En el ambiente rural la distancia entre especies se acorta y la relación cambia. Los más pequeños de pronto descubren que las ranas que salen en la televisión o en los vídeos existen de verdad. O que no todos los gatos son mascotas, que las lagartijas se comen a los mosquitos y que los saltamontes entran en las casas sin llamar al timbre.
Ir a buscar precisamente esos animales de ojos saltones es una actividad misteriosamente divertida para los niños y da igual las veces que haya que repetir la operación. Porque aunque los lugareños les digan a los más pequeños lo sencillo que es verlas e incluso cazarlas, la cosa tiene su miga (y es fácil tomarles el pelo a los urbanistas).
Pero lo emocionante es la anticipación, así que la ilusión de que esa vez sea la definitiva ya es suficiente. Por la noche las ranas croan muy alto, en un diálogo a voces con los grillos que hay que tener cuidado de no interrumpir. La aventura de moverse en silencio con linternas para sorprender al animal en su morada es la base para un recuerdo de verano al que se vuelva con nostalgia en la edad adulta.
La cortesía y la cercanía también es algo que se aprende desde pequeños.
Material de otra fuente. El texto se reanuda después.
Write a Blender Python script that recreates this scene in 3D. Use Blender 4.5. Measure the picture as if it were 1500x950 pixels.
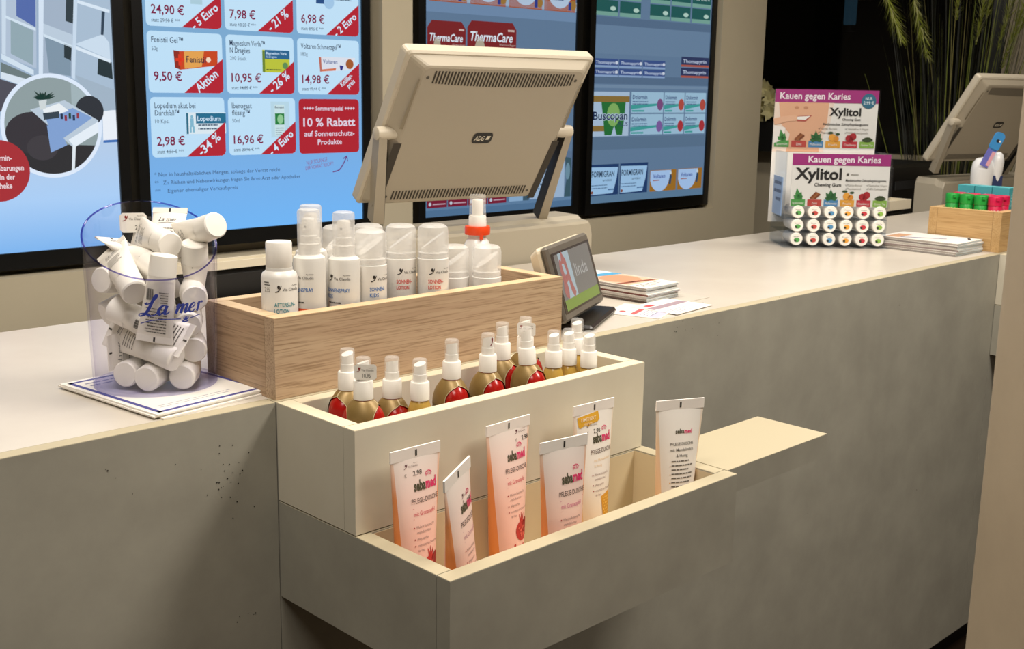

Y para los de ciudad, que la gente se salude automáticamente por la calle es motivo de ligera estupefacción. Y también que las diferentes generaciones se relacionen entre sí sin que la edad importe (con el respeto a los mayores siempre presente). Para lo bueno y para lo malo, los vínculos en la comunidad son mucho más fuertes.
Salir a la calle al atardecer para sentarse en la puerta a la fresca es otra tradición popular que pueden practicar los niños. Esa imagen de los vecinos hablando y sentados en las sillas en la calle parece que pertenece solo al pasado o a la ficción. Pero en lugares como Valverde de la Vera, es lo habitual. De esas conversaciones pueden salir amistades para toda la vida. O, al menos, servir de clase para aprender nuevas maneras de relacionarse.
Escenarios de película
Calles que no tienen asfalto sino un empedrado que acumula pisadas desde hace siglos, plazas en las que antiguamente se ajusticiaba a los criminales, casas que se construían donde se podía o castillos en los que vivieron condes. Suena a leyenda, pero esos sitios se encuentran a menos distancia de lo que se piensa. En la provincia de Cáceres, mismamente.
Los manantiales que bajan de la Sierra de Gredos suenan cerca de los núcleos de población y algunas regueras siguen cortando de manera tímida las vías –empedradas– de la ciudad. Y, aunque en el interior de la comunidad también hay playas como la de Orellana, el río sigue siendo la atracción acuática preferida. Las gargantas como las de Madrigal de la Vera, las de Losar o el Lago de Jaraíz de La Vera son algunas de las más famosas.
Las ‘Ollas’ de Cuacos de Yuste se sitúan debajo de un puente romano y el agua es tan cristalina que se ven hasta los minúsculos peces que nadan en la orilla. Es un lugar ideal para que los niños se bañen sin peligro –eso sí, es recomendable llevar cangrejeras o un calzado adecuado para andar entre piedras–, descubran animales de agua dulce y las plantas que crecen a su alrededor. La sensación de libertad que se obtiene al entrar en el agua helada después de saltar desde un punto elevado es sinónimo de verano.
Después de desayunar tostadas de auténtico pan de pueblo, comer una manzana “de proximidad” a bocados, bañarse en las gargantas, jugar al escondite por el centro del pueblo, buscar ranas y conocer a los vecinos, aún queda una actividad única: ver las estrellas. Lejos de las luces de la ciudad y su contaminación, el cielo nocturno es un espectáculo que se disfruta sin necesidad de telescopio.
Un helado mirando las estrellas es el broche perfecto para un día de verano rural. Y, al día siguiente, vuelta a buscar ranas y a caminar por el campo sin acordarse de pantallas ni conexiones a la red. La dulce rutina de las vacaciones infantiles.